-- BEGIN --
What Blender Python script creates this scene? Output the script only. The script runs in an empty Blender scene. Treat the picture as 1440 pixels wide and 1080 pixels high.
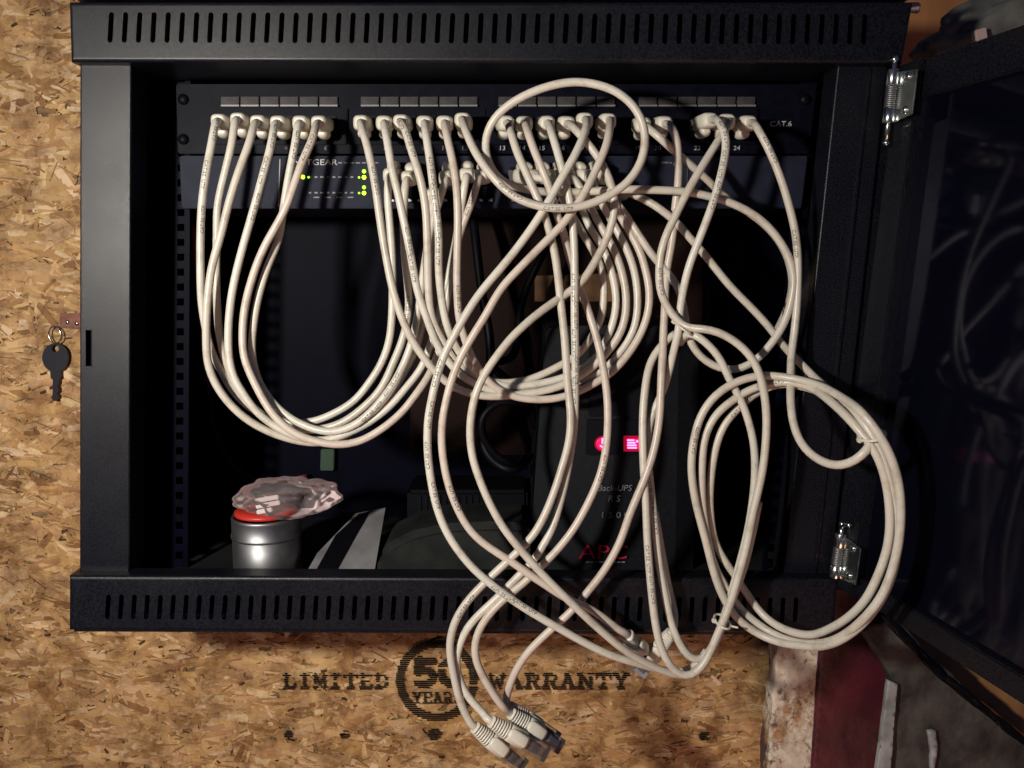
import bpy, bmesh, math, random
from mathutils import Vector, Matrix, noise
random.seed(7)
R = math.radians
# ---------------------------------------------------------------- camera, world, lamp, exposure
S = bpy.context.scene
C = S.collection
TH = R(7.8); DC = 0.66; F = 1247.0
CAM = Vector((0, -DC*math.cos(TH), DC*math.sin(TH)))
cd = bpy.data.cameras.new('camera'); cam = bpy.data.objects.new('camera', cd); C.objects.link(cam)
cd.sensor_width = 36; cd.lens = 36*F/1440; cd.clip_start = 0.01; cd.clip_end = 50
cam.location = CAM; cam.rotation_euler = (R(90)-TH, 0, 0)
S.camera = cam
w = bpy.data.worlds.new('World'); S.world = w; w.use_nodes = True
w.node_tree.nodes['Background'].inputs[0].default_value = (0.30, 0.32, 0.62, 1)
w.node_tree.nodes['Background'].inputs[1].default_value = 0.10
def lamp(name, kind, loc, target, energy, color, size, spot=None, blend=0.6):
    l = bpy.data.lights.new(name, kind); l.energy = energy; l.color = color
    if kind == 'AREA': l.size = size
    else: l.shadow_soft_size = size
    if spot: l.spot_size = R(spot); l.spot_blend = blend
    o = bpy.data.objects.new(name, l); C.objects.link(o); o.location = loc
    o.rotation_euler = (Vector(target)-Vector(loc)).to_track_quat('-Z', 'Y').to_euler()
    return o
lamp('hand_torch', 'SPOT', (-0.43, -0.68, 0.165), (-0.12, 0.0, -0.05), 32, (1.0, 0.94, 0.84), 0.026, 122, 1.0)
lamp('warm_fill', 'AREA', (0.25, -1.0, -1.25), (0, 0.2, -0.3), 4.2, (1.0, 0.48, 0.25), 0.5)  # added warm fill, low in front, to brighten the lower board
S.view_settings.view_transform = 'Standard'; S.view_settings.look = 'None'
S.view_settings.exposure = 0.0; S.view_settings.gamma = 1.0
S.cycles.max_bounces = 8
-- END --
Instructions for the task:
Note every line above where the string "scene" shows up, and copy those lines.

The response:
What Blender Python script creates this scene? Output the script only. The script runs in an empty Blender scene. Treat the picture as 1440 pixels wide and 1080 pixels high.
S = bpy.context.scene